▶ [DIRECTION]: Extract, without alteration, each line from the start of the listing to the line bearing "C = scene.collection".

▶ [Entries taken from a collection]:
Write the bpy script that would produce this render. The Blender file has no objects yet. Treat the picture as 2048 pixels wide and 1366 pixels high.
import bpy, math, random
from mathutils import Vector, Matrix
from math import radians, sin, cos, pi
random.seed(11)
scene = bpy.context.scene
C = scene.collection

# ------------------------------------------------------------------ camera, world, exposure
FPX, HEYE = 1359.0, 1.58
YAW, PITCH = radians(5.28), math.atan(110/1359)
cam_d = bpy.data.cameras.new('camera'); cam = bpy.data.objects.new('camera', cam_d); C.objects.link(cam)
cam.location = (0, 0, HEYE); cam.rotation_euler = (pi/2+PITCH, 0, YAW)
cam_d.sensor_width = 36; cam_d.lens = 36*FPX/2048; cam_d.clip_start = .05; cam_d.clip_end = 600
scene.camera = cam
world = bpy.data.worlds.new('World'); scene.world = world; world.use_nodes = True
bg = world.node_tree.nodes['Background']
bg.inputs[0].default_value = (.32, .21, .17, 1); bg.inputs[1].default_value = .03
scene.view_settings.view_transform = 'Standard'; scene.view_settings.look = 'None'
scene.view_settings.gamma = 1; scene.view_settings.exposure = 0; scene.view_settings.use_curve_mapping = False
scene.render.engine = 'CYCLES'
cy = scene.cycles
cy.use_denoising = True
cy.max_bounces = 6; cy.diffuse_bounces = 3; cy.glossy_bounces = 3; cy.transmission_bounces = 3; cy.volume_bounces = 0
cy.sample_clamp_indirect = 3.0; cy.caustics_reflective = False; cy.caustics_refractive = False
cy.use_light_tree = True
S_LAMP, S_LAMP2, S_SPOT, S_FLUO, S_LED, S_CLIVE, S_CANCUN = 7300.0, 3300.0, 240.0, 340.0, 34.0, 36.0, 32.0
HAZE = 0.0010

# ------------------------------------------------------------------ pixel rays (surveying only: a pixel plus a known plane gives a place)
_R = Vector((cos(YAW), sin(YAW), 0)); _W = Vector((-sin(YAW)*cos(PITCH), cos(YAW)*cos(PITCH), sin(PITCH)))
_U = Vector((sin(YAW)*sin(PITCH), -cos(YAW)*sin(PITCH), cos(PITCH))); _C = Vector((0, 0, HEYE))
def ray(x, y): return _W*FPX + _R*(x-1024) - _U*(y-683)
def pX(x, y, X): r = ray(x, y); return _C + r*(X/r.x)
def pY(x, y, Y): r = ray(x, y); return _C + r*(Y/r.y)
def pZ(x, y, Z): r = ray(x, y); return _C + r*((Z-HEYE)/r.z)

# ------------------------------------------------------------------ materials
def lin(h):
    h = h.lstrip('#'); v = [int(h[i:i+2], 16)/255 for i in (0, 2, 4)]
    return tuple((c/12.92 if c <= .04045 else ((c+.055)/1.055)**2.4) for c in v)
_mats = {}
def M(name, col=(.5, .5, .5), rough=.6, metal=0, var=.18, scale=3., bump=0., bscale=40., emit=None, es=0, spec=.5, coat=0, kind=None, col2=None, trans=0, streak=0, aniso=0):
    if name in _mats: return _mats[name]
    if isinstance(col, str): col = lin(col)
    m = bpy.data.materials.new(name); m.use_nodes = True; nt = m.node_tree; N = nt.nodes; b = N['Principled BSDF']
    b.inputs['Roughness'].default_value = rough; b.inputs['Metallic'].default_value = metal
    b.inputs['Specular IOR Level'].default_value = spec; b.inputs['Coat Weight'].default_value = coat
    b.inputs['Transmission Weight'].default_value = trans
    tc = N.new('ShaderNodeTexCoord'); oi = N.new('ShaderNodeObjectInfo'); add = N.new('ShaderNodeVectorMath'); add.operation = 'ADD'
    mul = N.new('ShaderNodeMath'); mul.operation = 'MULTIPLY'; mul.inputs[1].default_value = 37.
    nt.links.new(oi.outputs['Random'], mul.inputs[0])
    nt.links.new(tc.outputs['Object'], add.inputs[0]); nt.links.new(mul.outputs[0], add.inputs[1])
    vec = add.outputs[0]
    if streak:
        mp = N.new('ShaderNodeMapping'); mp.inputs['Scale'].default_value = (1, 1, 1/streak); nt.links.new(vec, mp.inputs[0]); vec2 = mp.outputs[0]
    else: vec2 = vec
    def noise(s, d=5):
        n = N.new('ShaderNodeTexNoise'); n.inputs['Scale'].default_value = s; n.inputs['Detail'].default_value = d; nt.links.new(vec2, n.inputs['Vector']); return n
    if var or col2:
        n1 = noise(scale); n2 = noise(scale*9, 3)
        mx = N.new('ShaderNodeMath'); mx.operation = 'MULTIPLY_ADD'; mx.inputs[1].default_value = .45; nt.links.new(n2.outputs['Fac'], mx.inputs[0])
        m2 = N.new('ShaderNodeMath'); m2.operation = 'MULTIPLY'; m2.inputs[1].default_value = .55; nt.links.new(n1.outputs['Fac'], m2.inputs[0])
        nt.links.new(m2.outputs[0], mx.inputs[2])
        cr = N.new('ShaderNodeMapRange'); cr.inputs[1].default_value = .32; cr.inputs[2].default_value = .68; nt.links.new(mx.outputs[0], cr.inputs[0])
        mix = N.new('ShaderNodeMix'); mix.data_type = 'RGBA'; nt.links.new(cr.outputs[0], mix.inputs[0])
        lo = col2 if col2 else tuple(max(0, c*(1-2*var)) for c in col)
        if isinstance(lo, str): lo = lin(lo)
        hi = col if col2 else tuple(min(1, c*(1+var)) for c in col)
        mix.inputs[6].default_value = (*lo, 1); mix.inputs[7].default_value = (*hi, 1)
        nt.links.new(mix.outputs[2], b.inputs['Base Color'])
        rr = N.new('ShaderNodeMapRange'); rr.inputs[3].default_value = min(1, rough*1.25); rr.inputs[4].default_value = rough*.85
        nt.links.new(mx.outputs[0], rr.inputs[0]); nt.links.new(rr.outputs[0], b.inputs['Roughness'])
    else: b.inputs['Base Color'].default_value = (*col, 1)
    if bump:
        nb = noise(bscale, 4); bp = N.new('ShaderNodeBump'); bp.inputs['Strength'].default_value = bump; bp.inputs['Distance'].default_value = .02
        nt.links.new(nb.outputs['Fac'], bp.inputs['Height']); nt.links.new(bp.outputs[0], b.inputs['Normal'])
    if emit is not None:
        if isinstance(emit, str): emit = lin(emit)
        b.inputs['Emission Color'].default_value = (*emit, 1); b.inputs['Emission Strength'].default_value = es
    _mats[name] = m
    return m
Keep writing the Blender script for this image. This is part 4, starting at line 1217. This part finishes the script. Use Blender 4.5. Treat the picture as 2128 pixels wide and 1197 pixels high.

▶ [THE SOLUTION]:
Write the bpy script that would produce this render. The Blender file has no objects yet. Treat the picture as 2048 pixels wide and 1366 pixels high.
import bpy, math, random
from mathutils import Vector, Matrix
from math import radians, sin, cos, pi
random.seed(11)
scene = bpy.context.scene
C = scene.collection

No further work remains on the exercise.